Abstract

This essay considers the ethically complex figure of the feminine witness to suffering by thinking in-depth about photographer and installation artist Carrie Mae Weems's installation From Here I Saw What Happened and I Cried (Weems 1995–1996). The essay is concerned with interpreting the controversy surrounding From Here I Saw What Happened and I Cried, controversy that focuses on the question whether Weems is ethically wrong to show, in her series, daguerreotype images of enslaved and arguably humiliated women, images that Weems rephotographs and re-presents, drastically altering their original presentation.

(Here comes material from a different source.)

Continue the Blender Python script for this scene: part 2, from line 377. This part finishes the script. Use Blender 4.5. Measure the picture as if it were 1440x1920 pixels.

In interpreting this controversy, I forward an original reading of some aspects of Weems's series while commenting on the fact of the controversy in contemporary criticism. I focus my inquiry on the juxtaposition of two figures in the series, photographs that Weems has rephotographed and altered by tinting and inscribing: an image of George Specht's “Nobosodrou, Femme Mangbetu” and daguerreotypes of enslaved fathers and daughters taken as part of a nineteenth-century anthropological study. I consider how the Specht image functions as a problematic figure for the witnessing of images of enslaved Americans. This 1925 image is positioned as a witness insofar as Weems constructs her installation in the form of a very complicated sentence that crosses and weaves between images. My argument ultimately draws from Arthur C. Danto's notion of a “project of identity” that the artist respects, or fails to respect, in her subject. Commenting on Danto's useful paradigm, I conclude the essay by suggesting that Weems deploys the witness function in From Here I Saw What Happened and I Cried in a way that respects the “project of identity” of the abused photographic subjects whose images she recasts. Reading the controversy surrounding this series as a reflection of its power, I work dialectically through considering key aspects of representations of witnessing the sadistic mistreatment of other human beings.